Despite the gloomy picture, some experts believe this trend might be nearing a turning point. The key, it seems, lies almost entirely with the India-US trade deal. VK Vijayakumar, Chief Investment Strategist at Geojit Investments Limited, is quite clear on this. He states, "The rupee depreciation will halt and even reverse when the India-US trade deal materialises. This is likely this month."

Dharmakirti Joshi, Chief Economist at CRISIL Limited, shares a similar outlook. He expects a rebound, believing that a successful trade deal will allow the "depreciated rupee will again start appreciating." He also puts the current volatility in historical context, noting that since 2013-14, we've seen periods where the rupee weakens much faster, but also periods where it strengthens.

However, there's another event on the horizon to watch: the Monetary Policy Committee (MPC) meeting. The interest rate decision is scheduled for December 5. Here's the tricky part: if the RBI decides to cut rates to stimulate the economy, it could actually backfire on the currency. As Bhansali warns, "a rate cut by the RBI could invite further selling of the rupee." So, we're in a delicate balancing act, with potential catalysts for both further falls and a strong reversal.

Conclusion

The bottom line is that the Indian Rupee has entered uncharted territory. Crossing the 90-per-dollar mark is a significant event driven by a mix of persistent dollar demand, heavy FII selling, and the overarching uncertainty of the US trade deal.
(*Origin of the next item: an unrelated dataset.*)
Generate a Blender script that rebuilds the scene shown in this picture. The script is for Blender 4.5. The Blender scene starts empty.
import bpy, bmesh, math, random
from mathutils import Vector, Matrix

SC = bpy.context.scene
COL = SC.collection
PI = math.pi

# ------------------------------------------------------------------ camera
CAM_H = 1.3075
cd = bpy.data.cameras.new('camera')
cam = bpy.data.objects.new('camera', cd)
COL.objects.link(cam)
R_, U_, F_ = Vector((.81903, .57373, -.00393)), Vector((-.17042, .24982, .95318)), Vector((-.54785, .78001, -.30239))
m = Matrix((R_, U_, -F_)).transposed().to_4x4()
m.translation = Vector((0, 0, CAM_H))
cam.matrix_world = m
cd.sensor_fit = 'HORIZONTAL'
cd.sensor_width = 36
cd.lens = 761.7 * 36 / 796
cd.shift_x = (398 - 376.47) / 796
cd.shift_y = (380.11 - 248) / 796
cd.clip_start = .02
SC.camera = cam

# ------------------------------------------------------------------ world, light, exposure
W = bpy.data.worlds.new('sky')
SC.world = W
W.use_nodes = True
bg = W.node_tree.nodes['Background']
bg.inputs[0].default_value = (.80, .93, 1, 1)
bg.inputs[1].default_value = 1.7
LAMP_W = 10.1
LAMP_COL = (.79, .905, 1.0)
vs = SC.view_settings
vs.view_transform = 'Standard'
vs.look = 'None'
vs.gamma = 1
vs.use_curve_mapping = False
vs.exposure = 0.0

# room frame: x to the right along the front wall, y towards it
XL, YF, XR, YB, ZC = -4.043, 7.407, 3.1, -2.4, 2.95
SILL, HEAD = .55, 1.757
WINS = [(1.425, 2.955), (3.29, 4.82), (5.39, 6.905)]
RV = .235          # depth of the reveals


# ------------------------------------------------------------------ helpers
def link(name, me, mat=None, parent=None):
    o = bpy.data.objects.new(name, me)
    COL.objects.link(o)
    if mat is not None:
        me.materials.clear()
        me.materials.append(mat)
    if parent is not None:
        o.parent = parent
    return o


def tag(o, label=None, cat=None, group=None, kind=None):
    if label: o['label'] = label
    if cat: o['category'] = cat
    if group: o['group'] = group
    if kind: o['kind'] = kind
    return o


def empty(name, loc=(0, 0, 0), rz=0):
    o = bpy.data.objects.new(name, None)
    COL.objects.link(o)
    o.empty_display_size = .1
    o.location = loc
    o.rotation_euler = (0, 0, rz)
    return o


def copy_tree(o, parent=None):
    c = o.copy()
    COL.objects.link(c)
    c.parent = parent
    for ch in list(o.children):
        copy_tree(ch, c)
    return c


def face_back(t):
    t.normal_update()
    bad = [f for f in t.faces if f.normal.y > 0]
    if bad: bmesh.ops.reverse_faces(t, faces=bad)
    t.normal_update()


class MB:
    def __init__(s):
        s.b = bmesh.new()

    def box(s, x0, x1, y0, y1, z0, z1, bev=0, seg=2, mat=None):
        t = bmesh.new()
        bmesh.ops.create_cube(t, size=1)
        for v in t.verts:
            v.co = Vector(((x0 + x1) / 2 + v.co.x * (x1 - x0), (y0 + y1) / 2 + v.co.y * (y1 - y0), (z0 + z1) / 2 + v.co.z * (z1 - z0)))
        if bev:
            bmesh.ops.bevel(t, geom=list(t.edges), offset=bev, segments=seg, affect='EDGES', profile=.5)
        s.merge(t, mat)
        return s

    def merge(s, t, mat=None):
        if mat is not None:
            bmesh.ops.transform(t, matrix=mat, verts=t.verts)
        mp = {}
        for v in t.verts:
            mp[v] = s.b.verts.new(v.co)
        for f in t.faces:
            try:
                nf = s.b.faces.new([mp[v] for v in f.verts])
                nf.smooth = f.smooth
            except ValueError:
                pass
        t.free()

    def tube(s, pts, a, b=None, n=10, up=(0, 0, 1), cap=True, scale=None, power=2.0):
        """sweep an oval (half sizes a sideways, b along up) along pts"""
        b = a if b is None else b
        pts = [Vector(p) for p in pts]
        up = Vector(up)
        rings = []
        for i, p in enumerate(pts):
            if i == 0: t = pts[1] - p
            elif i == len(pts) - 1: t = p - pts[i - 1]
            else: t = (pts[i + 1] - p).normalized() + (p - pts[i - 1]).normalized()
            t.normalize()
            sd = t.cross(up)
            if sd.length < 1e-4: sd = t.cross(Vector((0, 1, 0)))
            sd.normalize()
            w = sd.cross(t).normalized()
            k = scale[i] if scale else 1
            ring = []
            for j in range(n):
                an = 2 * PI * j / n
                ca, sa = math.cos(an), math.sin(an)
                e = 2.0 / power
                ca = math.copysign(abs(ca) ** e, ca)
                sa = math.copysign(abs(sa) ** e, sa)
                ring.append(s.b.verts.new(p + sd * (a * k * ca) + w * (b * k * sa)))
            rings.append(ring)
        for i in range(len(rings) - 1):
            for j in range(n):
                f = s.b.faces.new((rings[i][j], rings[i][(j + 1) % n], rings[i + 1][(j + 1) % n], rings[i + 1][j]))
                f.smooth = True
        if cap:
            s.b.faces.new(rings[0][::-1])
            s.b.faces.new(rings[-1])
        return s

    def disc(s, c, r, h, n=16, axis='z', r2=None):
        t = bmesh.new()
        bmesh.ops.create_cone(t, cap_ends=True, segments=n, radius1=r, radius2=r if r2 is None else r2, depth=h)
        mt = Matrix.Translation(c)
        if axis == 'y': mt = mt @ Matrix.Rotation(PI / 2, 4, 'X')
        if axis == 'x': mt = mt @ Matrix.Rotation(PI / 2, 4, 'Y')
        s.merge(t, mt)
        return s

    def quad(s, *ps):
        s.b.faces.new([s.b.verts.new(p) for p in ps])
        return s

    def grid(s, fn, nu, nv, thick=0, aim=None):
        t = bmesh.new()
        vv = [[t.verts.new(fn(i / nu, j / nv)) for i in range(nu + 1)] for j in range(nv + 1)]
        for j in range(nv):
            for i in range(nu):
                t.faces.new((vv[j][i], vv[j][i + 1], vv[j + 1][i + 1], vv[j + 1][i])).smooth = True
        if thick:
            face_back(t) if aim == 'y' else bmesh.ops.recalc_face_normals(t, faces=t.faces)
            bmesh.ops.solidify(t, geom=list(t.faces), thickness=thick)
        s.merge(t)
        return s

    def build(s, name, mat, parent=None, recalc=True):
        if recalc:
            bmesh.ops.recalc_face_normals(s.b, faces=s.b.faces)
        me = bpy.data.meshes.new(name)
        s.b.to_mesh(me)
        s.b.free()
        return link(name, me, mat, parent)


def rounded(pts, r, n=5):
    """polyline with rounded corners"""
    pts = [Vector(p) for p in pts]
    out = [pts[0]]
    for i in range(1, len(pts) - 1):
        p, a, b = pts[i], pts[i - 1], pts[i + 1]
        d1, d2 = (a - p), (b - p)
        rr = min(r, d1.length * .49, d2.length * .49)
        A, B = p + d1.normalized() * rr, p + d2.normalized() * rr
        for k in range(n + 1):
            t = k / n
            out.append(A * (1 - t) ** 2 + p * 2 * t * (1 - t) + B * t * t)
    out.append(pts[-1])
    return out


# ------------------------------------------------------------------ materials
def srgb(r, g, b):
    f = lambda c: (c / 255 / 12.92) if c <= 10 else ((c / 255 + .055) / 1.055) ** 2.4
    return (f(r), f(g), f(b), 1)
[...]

The fallout is being felt directly in the stock market, creating a tense atmosphere among investors.

While the immediate outlook seems volatile, there's a strong consensus among analysts that the key to stability lies in policy and trade. All eyes will be on the RBI's actions and, more importantly, on any concrete news about the long-awaited trade agreement. That single development seems to hold the power to either let the rupee drift further down or trigger the strong rebound everyone is hoping for.